Странные военные победы (Кутузова при Бородино или Наполеона, занявшего Москву) подчеркивают необычный характер этой войны. По крайней мере, для Александра I и его соратников главный смысл противостояния с Наполеоном заключался не столько в переделе сфер влияния в Европе и даже защите страны от внешней угрозы, сколько в отстаивании статуса Российской империи как передовой («европейской»). Французская империя Наполеона обладала реформированным государством, опирающимся на гражданскую нацию, и распространяла на завоеванные территории не просто власть императора, а особую версию модерности, воплощенной в Гражданском кодексе. Противостоять этой экспансии должна была не просто армия рекрутов, набранных из крепостных крестьян (периодически терпящая поражения от французов после 1804 г.), но конкурентоспособная версия современности. Не случайно приказ по армиям, отданный Александром после начала вторжения Наполеона в пределы империи, звучит столь необычно — как будто обращен не к российским, а французским подданным:
Не нужно мне напоминать вождям, полководцам и воинам нашим о их долге и храбрости. В них издревле течет громкая победами кровь славян. Воины! Вы защищаете веру, отечество и свободу. Я с вами. На начинающего Бог!

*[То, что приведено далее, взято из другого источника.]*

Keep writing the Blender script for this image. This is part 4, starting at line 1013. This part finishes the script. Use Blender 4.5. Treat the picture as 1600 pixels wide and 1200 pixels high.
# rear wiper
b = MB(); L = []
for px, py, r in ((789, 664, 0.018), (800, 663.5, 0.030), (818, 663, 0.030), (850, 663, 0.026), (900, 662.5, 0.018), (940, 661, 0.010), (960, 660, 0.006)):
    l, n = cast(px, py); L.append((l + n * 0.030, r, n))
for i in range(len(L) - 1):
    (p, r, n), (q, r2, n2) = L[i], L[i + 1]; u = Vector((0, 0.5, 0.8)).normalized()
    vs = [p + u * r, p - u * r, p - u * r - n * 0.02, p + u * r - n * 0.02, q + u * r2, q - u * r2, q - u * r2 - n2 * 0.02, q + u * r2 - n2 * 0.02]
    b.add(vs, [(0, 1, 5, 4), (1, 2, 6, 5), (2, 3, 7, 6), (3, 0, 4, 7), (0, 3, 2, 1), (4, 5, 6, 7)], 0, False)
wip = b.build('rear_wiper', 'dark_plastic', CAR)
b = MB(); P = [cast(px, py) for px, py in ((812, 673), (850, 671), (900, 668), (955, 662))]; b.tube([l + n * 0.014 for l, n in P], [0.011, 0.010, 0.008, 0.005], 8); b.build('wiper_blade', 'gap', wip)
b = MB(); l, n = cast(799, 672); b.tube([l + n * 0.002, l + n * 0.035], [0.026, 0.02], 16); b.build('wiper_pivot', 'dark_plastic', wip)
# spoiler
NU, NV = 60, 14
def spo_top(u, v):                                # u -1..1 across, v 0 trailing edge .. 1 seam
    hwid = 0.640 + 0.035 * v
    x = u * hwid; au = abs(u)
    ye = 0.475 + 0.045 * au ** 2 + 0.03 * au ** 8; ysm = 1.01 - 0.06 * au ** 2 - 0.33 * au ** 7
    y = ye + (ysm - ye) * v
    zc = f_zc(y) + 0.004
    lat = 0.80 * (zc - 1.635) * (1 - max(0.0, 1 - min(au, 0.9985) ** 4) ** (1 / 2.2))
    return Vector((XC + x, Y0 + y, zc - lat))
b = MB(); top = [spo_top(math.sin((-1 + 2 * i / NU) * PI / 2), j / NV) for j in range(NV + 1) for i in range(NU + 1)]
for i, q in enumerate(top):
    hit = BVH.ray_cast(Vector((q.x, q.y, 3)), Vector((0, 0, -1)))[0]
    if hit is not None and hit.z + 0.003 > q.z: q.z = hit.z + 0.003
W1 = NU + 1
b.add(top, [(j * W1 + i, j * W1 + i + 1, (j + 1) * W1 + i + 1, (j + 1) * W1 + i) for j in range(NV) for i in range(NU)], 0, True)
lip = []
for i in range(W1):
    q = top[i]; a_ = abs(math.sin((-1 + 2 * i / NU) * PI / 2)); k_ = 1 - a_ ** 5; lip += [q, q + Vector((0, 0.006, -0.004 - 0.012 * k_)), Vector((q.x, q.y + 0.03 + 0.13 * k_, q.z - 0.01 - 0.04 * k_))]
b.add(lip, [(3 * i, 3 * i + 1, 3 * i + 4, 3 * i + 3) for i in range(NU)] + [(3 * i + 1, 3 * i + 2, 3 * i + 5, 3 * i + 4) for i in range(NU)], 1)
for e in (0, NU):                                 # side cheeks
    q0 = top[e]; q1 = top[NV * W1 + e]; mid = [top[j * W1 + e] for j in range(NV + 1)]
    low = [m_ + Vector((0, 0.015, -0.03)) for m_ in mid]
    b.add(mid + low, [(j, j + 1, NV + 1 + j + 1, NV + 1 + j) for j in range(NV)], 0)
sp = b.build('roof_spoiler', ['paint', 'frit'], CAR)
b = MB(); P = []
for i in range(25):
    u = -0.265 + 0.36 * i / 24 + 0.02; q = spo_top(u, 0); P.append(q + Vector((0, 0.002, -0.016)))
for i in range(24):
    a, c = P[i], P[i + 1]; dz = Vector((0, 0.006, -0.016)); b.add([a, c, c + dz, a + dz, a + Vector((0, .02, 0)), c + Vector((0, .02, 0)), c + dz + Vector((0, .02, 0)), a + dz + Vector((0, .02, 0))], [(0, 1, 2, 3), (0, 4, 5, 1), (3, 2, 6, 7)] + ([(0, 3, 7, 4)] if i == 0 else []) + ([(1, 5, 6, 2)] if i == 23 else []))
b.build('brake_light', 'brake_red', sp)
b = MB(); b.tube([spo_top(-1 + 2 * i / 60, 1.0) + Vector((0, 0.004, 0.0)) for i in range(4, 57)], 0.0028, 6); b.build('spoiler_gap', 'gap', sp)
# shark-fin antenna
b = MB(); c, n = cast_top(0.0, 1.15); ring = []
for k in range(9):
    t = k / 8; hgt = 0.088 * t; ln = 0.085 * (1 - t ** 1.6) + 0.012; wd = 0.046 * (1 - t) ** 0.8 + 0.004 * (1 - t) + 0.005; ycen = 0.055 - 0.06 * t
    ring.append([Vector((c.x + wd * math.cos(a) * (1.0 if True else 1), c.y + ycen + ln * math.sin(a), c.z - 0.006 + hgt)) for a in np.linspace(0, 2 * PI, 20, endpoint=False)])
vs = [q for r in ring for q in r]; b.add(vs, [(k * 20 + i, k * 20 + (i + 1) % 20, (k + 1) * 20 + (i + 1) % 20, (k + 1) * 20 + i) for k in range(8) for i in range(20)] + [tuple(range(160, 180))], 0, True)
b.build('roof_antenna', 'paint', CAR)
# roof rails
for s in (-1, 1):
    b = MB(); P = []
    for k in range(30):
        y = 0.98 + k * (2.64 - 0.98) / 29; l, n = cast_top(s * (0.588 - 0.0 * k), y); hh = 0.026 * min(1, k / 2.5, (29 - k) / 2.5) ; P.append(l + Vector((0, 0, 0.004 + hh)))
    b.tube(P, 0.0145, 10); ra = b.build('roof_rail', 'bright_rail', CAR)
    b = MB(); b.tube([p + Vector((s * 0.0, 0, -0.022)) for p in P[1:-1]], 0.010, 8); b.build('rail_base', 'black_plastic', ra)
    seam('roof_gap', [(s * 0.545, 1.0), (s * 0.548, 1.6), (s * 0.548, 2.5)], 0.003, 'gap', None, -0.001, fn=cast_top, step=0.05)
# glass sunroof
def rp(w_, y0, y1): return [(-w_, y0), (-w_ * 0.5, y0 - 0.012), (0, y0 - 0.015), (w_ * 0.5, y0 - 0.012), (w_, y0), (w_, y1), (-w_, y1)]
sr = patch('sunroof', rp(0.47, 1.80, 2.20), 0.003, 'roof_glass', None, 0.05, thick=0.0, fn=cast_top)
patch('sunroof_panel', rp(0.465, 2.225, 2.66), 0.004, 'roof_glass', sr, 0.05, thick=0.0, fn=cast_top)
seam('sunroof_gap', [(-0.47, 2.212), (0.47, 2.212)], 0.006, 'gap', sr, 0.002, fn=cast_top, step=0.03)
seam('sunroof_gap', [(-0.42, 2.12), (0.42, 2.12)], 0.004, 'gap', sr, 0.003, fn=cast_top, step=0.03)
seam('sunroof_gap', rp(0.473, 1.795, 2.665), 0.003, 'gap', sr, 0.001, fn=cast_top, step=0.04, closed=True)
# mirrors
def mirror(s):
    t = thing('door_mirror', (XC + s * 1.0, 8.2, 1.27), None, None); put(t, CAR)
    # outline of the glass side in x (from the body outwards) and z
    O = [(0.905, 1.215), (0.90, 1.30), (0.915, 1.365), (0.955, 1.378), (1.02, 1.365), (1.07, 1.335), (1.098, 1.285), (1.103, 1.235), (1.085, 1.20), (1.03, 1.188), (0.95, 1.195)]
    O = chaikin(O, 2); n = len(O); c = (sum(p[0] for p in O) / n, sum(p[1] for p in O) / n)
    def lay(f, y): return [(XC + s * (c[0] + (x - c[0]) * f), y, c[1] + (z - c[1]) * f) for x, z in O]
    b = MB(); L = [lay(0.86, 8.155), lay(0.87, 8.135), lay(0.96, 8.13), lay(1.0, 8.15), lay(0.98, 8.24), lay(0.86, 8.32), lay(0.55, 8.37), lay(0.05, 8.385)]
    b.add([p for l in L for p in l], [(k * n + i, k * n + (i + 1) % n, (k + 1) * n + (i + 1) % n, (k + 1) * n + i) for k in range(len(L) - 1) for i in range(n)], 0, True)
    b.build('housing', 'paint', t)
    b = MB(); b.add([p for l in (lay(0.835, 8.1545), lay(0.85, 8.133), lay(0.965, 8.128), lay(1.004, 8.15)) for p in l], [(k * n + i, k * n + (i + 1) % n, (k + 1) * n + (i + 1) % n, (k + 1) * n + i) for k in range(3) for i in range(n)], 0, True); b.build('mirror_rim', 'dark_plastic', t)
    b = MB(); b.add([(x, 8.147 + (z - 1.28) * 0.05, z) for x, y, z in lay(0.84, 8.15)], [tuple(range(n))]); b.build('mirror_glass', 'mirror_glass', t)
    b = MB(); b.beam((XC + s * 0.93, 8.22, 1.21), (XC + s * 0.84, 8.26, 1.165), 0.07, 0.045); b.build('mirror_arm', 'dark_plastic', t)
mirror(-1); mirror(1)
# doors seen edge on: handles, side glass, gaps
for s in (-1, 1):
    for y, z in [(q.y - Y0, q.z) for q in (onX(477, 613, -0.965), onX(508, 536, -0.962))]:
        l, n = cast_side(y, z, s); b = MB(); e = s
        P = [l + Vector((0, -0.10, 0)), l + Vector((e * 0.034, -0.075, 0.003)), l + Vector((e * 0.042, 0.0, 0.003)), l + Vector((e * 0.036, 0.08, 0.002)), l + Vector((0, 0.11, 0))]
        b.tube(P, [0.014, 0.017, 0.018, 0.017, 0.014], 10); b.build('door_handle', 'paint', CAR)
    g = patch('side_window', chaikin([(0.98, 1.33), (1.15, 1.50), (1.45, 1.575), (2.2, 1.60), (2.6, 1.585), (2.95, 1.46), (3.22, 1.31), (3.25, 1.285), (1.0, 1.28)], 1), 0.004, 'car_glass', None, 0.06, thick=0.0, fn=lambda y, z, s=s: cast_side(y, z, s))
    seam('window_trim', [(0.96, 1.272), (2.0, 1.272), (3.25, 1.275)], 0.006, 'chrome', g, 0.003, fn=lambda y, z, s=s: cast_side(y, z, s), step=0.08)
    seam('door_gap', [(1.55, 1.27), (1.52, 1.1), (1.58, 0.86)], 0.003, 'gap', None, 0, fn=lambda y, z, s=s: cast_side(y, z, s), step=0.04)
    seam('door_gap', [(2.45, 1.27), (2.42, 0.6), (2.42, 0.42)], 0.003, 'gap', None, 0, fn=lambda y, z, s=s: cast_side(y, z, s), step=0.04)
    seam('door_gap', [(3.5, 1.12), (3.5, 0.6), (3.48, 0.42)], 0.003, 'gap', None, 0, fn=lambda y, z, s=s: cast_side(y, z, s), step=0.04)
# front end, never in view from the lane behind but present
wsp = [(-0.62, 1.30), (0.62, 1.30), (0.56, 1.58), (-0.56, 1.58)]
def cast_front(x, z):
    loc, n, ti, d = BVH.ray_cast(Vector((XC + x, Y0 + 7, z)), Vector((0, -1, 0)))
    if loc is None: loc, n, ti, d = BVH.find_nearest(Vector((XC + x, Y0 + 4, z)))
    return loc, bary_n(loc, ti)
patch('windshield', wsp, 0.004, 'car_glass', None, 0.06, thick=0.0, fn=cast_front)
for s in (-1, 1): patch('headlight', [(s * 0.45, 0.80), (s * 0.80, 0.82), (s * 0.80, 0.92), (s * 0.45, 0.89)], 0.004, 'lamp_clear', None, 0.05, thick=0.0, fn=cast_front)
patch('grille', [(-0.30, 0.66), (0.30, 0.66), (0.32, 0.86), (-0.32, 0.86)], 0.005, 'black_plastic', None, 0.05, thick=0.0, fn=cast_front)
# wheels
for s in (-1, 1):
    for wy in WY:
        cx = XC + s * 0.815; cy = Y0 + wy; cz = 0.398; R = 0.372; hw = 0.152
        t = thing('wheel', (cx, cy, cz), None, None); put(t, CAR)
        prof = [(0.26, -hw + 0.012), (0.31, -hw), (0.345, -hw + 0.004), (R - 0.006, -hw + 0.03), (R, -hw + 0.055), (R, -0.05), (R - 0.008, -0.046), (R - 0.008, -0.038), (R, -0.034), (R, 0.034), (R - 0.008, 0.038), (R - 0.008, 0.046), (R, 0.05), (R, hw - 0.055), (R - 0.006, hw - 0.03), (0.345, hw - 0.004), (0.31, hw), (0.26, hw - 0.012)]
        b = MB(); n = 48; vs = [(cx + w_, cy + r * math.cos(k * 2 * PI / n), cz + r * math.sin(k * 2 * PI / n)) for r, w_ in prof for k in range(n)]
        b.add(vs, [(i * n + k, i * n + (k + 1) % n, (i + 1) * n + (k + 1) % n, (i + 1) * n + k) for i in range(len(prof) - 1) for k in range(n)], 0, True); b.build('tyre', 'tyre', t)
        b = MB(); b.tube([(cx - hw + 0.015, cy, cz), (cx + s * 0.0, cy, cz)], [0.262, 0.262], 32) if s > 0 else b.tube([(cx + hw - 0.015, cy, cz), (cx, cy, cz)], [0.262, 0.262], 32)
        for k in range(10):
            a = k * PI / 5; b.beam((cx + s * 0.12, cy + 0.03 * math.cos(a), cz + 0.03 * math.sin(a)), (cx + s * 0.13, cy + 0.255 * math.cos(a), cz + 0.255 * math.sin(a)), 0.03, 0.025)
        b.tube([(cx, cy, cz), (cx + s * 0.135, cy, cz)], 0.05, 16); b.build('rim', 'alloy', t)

6 июля был объявлен «Манифест ко всему народу о всеобщем вооружении» — совершенно беспрецедентный в истории Российской империи призыв к нации, структурно параллельный и воспроизводящий основные положения французского революционного декрета 11 июля 1792 г. «Отечество в опасности». Никакого «всего народа» не существовало в России ни в виде гражданской, ни в виде этнокультурной, ни в виде политической (сплоченной ценностями) нации — однако же Александр I полагал, что именно таким должен быть ответ на вторжение наполеоновской Франции:
Более того, в такой интерпретации это Наполеон возглавлял архаичную — поскольку сложносоставную — империю «двунадесяти языков» («собранные им разнодержавные силы»). Александр же был императором единых «сынов России». Правда, большая многословность манифеста 1812 г. по сравнению с лаконичностью декрета 1792 г. объясняется необходимостью описать «граждан» длинным перечнем социальных групп, теоретически могущих образовать общую гражданскую сферу. Примечательно обращение к этнокультурной версии нации (народ русский — славяне): по сравнению с альтернативными версиями, она была наименее абстрактной в то время. Главным же отличием риторики Александра I были не только высшие ценности, которые необходимо было отстоять от врага («спокойствие» державы, а не конституцию), но и апелляция к Богу как верховному гаранту политических замыслов. После отступления французских войск из России тема божественного провидения становится центральной в текстах Александра I, и в манифесте «Об изгнании неприятеля из России» главный вывод из драматичной кампании 1812 г. делается такой: «Итак, да познаем в великом деле сем промысел Божий». Можно спорить о степени личной религиозности Александра I, но важно подчеркнуть, что в понятие «промысел Божий» он вкладывал не только теологический смысл, но и то, что несколько позднее назовут «законами истории». В обоих случаях речь идет о некой высшей силе, управляющей человечеством, поэтому победа в войне меньше всего объясняется переменчивой фортуной или индивидуальным героизмом, воспринимаясь как объективное подтверждение исторического превосходства одного общества над другим.
Соответственно, Александр I осмыслил победу над Наполеоном как результат триумфа аморфной, но все же единой «евангельской нации» общих ценностей. Эта философия легла в основу созданного в 1815 г. по инициативе Александра I нового международного объединения — Священного союза, к которому со временем присоединились все правители континентальной Европы, включая республиканскую конфедерацию Швейцарии и немецкие вольные города, которые обязывались руководствоваться заповедями Евангелия. Первоначальный текст союзного договора, составленный лично Александром, вызвал недоумение будущих союзников — австрийского императора и прусского короля — своей высокопарной евангельской риторикой и отсутствием упоминания каких-либо конкретно-политических целей союза. Документ требовал от властей и их подданных «почитать всем себя как бы членами единого народа христианского». Император Франц I Австрийский и король Фридрих Вильгельм III Прусский несколько «подсушили» откровенно апокалиптически-мессианскую риторику единой европейской христианской державы и подчеркнули принцип сохранения государственного суверенитета отдельных членов союза.